Por Marcelo Cardoso
O colunista Marcelo Cardoso escreve sobre a importância de parar de buscar protagonismo épico e trabalhar com o possível – com humildade, presença e inteireza.
Duas semanas atrás, após uma palestra, uma amiga com quem compartilho quase 20 anos de jornada profissional me disse: “Te achei muito pessimista.
O comentário me atravessou. Desde então, essa pergunta me acompanha: Qual é o lugar do otimismo e o do pessimismo quando se procura estar lúcido diante do que vivemos como humanidade? Viktor Frankl oferece uma pista preciosa: “O otimismo não é a convicção de que tudo vai dar certo, mas a certeza de que vale a pena fazer, mesmo que não dê.
Vivemos imersos na ilusão de que compreendemos a realidade – mas o que chamamos de “realidade” é apenas um recorte, moldado por sentidos limitados e por estruturas cerebrais feitas para simplificar, não para revelar a verdade.
Nosso cérebro não busca precisão, busca sobrevivência. Ele interpreta, distorce, preenche lacunas. A realidade que experimentamos é sempre parcial – mediada por memórias, emoções e crenças.
Manter sobriedade e lucidez diante disso é um dos maiores desafios do nosso tempo. Antes de qualquer diagnóstico organizacional ou social, é preciso reconhecer: vemos o mundo não como ele é, mas como conseguimos suportá-lo.
Uma parte minha, animada desde muito cedo com a ideia de um mundo mais justo, inclusivo e sustentável, se pergunta se não fomos todos abduzidos por uma distorção.
O ceticismo me cutuca: talvez nada disso vá acontecer. Talvez sejamos só ondas quebrando na areia, enquanto líderes autocráticos se revezam no poder e a esperança se dilui.
Mas outra parte – mais silenciosa e resiliente – ainda percebe beleza no instante.
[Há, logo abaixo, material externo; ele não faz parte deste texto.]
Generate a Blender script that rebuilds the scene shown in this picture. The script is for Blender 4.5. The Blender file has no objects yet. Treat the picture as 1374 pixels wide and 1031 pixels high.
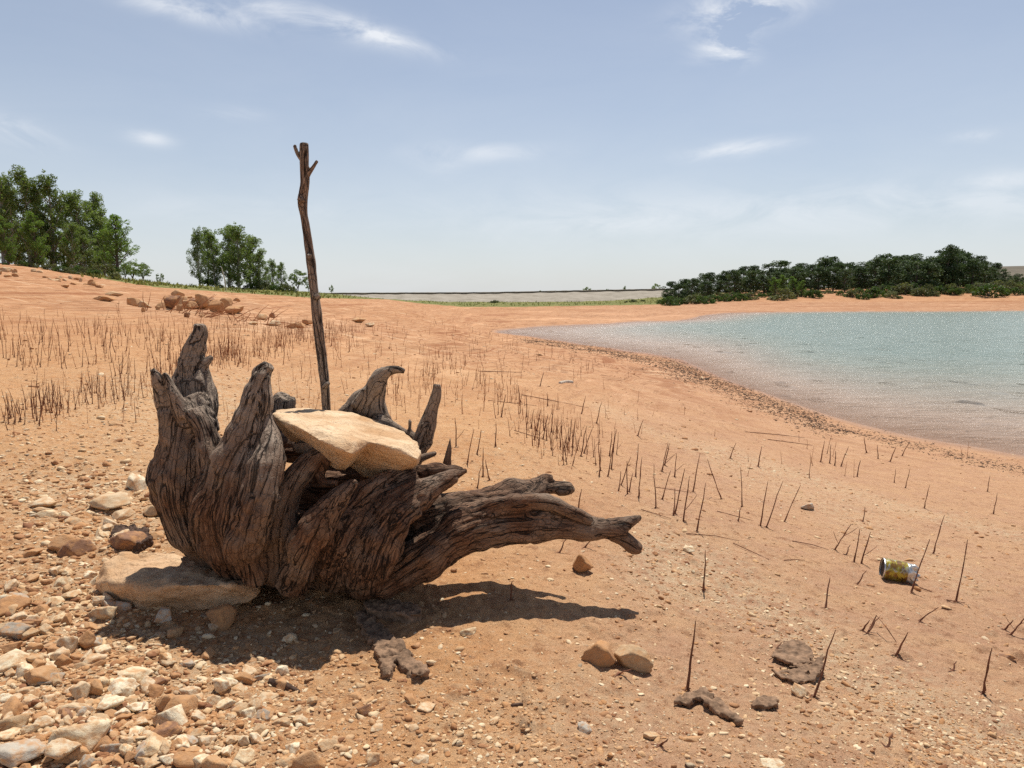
import bpy, bmesh, math, random
import numpy as np
from mathutils import Vector, Matrix
R = math.radians
random.seed(7); rng = np.random.default_rng(7)
sc = bpy.context.scene
COL = sc.collection
F = 1030.0; CZ = 0.8; PITCH = math.atan(117.5/F); ZW = -1.0
SP, CP = math.sin(PITCH), math.cos(PITCH)

# ------------------------------------------------------------------ projection helpers
def ray(px, py):
    cx = (np.asarray(px, float)-687)/F; cy = -(np.asarray(py, float)-515.5)/F
    dy = CP+cy*SP
    return cx/dy, (-SP+cy*CP)/dy
def P(px, py, Y):
    u, t = ray(px, py)
    return Vector((float(u*Y), float(Y), float(CZ+t*Y)))
def proj(x, y, z):
    z = z-CZ
    d = y*CP-z*SP; v = y*SP+z*CP
    return 687+F*x/d, 515.5-F*v/d

# ------------------------------------------------------------------ numpy gradient noise
_perm = rng.permutation(256).astype(np.int64); _perm = np.concatenate([_perm]*3)
_g = rng.normal(size=(256, 3)); _g /= np.linalg.norm(_g, axis=1)[:, None]
def noise3(p):
    p = np.asarray(p, float); i = np.floor(p).astype(np.int64); f = p-i; i &= 255
    w = f*f*f*(f*(f*6-15)+10); out = 0
    for a in (0, 1):
        for b in (0, 1):
            for c in (0, 1):
                h = _perm[_perm[_perm[(i[:, 0]+a) & 255]+((i[:, 1]+b) & 255)]+((i[:, 2]+c) & 255)]
                d = (_g[h]*(f-np.array([a, b, c]))).sum(1)
                wt = (w[:, 0] if a else 1-w[:, 0])*(w[:, 1] if b else 1-w[:, 1])*(w[:, 2] if c else 1-w[:, 2])
                out = out+d*wt
    return out*1.5
def n2(x, y, s, seed=0.0):
    return noise3(np.stack([x*s, y*s, np.full_like(x, seed+.37)], 1))

# ------------------------------------------------------------------ terrain
ctrl = []
def cp(px, py, z=None, Y=None):
    u, t = ray(px, py); u = float(u); t = float(t)
    if Y is None: Y = (z-CZ)/t
    else: z = CZ+t*Y
    ctrl.append((u, math.log(Y), z/(Y+2), Y))
def cw(px, Y, z):
    ctrl.append(((px-687)/F, math.log(Y), z/(Y+2), Y))
SHORE = [(668,446),(700,450),(800,465),(880,477),(930,489),(1000,519),(1100,554),(1200,580),(1300,598),(1374,611),(1460,624),
         (700,441),(740,438),(820,434.5),(900,431),(932,427.5),(960,422),(1100,418.5),(1250,418),(1374,417),(1470,417)]
for a, b in SHORE: cp(a, b, z=ZW)
for px, rows in {
    -120: [(1031,.0),(820,.03),(700,.06),(600,.13),(500,.32)],
    0:   [(1031,0),(820,.02),(700,.03),(600,.1),(500,.27)],
    200: [(1031,0),(820,0),(700,0),(600,.05),(500,.2),(440,.35),(412,.55)],
    420: [(1031,0),(800,0),(640,-.0),(560,0),(500,.05),(460,.1),(430,.15),(412,.3)],
    560: [(1031,0),(800,0),(640,-.02),(560,-.05),(500,-.1),(450,-.2),(428,-.3)],
    687: [(1031,0),(800,0),(640,-.06),(560,-.14),(500,-.32),(465,-.6)],
    800: [(800,-.04),(700,-.08),(600,-.2),(540,-.38),(490,-.7)],
    950: [(1031,-.03),(800,-.1),(700,-.18),(600,-.4),(540,-.65)],
    1170:[(1031,-.06),(850,-.16),(750,-.28),(680,-.42),(620,-.7)],
    1374:[(1031,-.1),(850,-.25),(750,-.4),(680,-.62),(640,-.83)],
    1500:[(1031,-.14),(850,-.33),(750,-.5),(690,-.72)]}.items():
    for py, z in rows: cp(px, py, z=z)
for px, py, Y in [(0,440,9.5),(0,405,17),(0,378,25),(0,361,33),(-120,430,9.5),(-120,385,18),(-120,350,33),
                  (110,372,36),(200,397,27),(200,384,44),(300,402,28),(300,391,55),(60,362,50),(200,379,62),(300,387,80),
                  (420,400,50),(420,394,85),(420,393,120),(560,416,60),(560,408,100),(560,405,135),(680,430,62),(680,416,85),(700,409,110),(700,406,138),
                  (820,424,75),(820,412,100),(820,406,135),(900,414,100),(900,404,125),(900,397,155),(1000,409,103),(1000,398,120),(1000,391,145),
                  (1130,408,103),(1130,394,118),(1130,386,145),(1374,406,103),(1374,389,118),(1374,380,150),(1500,389,118),
                  (-100,380,130),(100,388,130),(300,393,200),(700,402,200),(1100,388,200),(1400,384,200)]:
    cp(px, py, Y=Y)
for px, Y, z in [(640-20,42,-.72),(660,44,-.9),(700,50,-.93),(700,54,-.9),(740,51,-.93),(780,56,-.93),(800,60,-.9),(860,63,-.92),(850,72,-.88),(900,66,-.95),(900,90,-.9),(760,70,-.85),(880,80,-.92),(930,72,-.97),(1374,12,-1.25),(1374,20,-1.8),(1374,50,-3),(1200,16,-1.4),(1100,25,-1.8),(1000,26,-1.35),(900,33,-1.3),(1000,45,-1.9),(1100,75,-2.2),(1374,80,-2.2),(850,45,-1.35),(900,52,-1.4),
                 (-200,600,4),(200,600,3),(700,600,0),(1100,600,3),(1500,600,4),(-200,2500,4),(700,2500,-2),(1500,2500,4),
                 (687,.9,0),(-100,.9,0),(1400,.9,-.08)]:
    cw(px, Y, z)
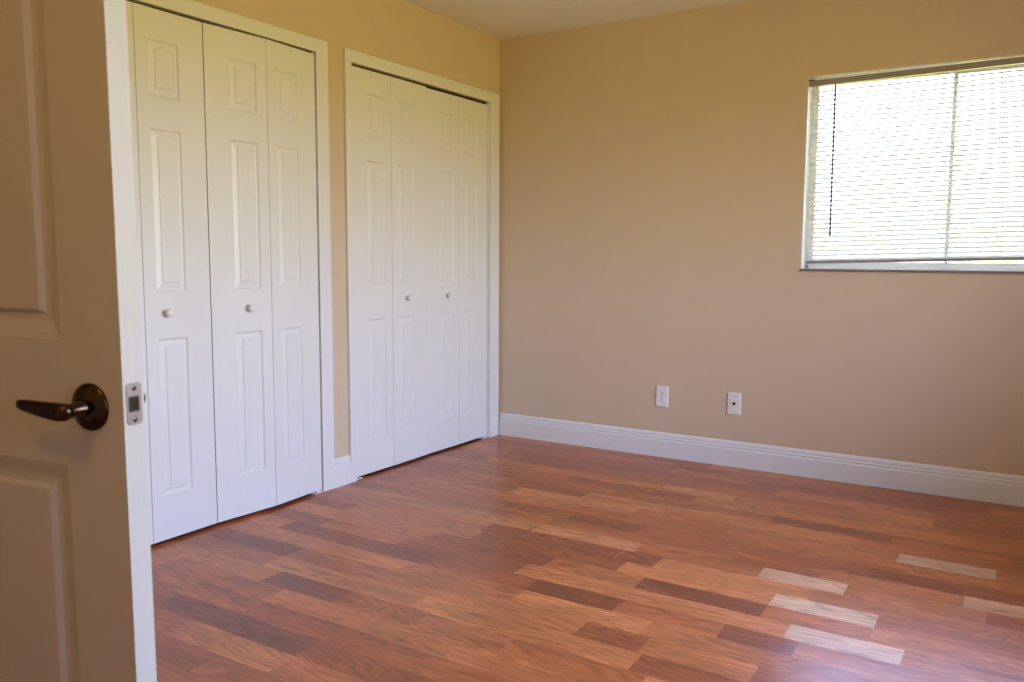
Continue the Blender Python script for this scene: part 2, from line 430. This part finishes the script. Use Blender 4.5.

Ela me lembra que, mesmo quando o plano maior parece falhar, algo se move: na escuta, no encontro, na presença viva.
Por anos, minha bússola foi clara: contribuir para organizações mais conscientes.
Mas olhando para o estado do mundo – colapsos ambientais, crises institucionais, esgotamento coletivo – é impossível não admitir: na escala macro, meu propósito fracassou.
E, paradoxalmente, foi esse propósito “fracassado” que me moveu, transformou e conectou a contextos de potência real.
Aqui emerge um aprendizado: o efeito colateral das nossas ações pode ser mais importante do que a intenção que as originou.
Nos apegamos tanto à ideia de um propósito nobre e bem-sucedido que esquecemos de olhar para o impacto real – muitas vezes invisível, mas profundo.
Essa expectativa de sucesso está ligada à lógica da Jornada do Herói.
Crescemos esperando o salvador: o CEO visionário, o consultor genial, o líder transformador. Ou, pior, tentando ser essa figura. Mas talvez não haja um final redentor. Talvez o ciclo seja outro.
O mundo não precisa de heróis. Precisa de comunidades maduras, capazes de sustentar o paradoxo, reconhecer seus monstros internos e agir com responsabilidade – mesmo sem garantias.
Exercitar o propósito a partir da aceitação do fracasso é um processo de reconciliação com a sombra.
É parar de buscar protagonismo épico e trabalhar com o possível – com humildade, presença e inteireza.
Como diz Bayo Akomolafe: “Quando você encontrar o monstro, unja seus pés.
Que possamos lembrar que a verdadeira ação nasce não da pressa de resolver, mas da presença que sustenta o que é.
A pergunta que fica: O que assusta mais? O que expande? Qual é o caminho que, mesmo sem garantia, ainda assim pulsa?
Quando encontrarmos o monstro, que não o enfrentemos com espada.
Que toquemos sua pele com mãos vazias, olhos atentos, coração rendido.
Pois talvez o verdadeiro propósito não seja vencer o monstro, mas sentar ao seu lado, aprender sua linguagem e seguir dançando, juntos, no centro do paradoxo.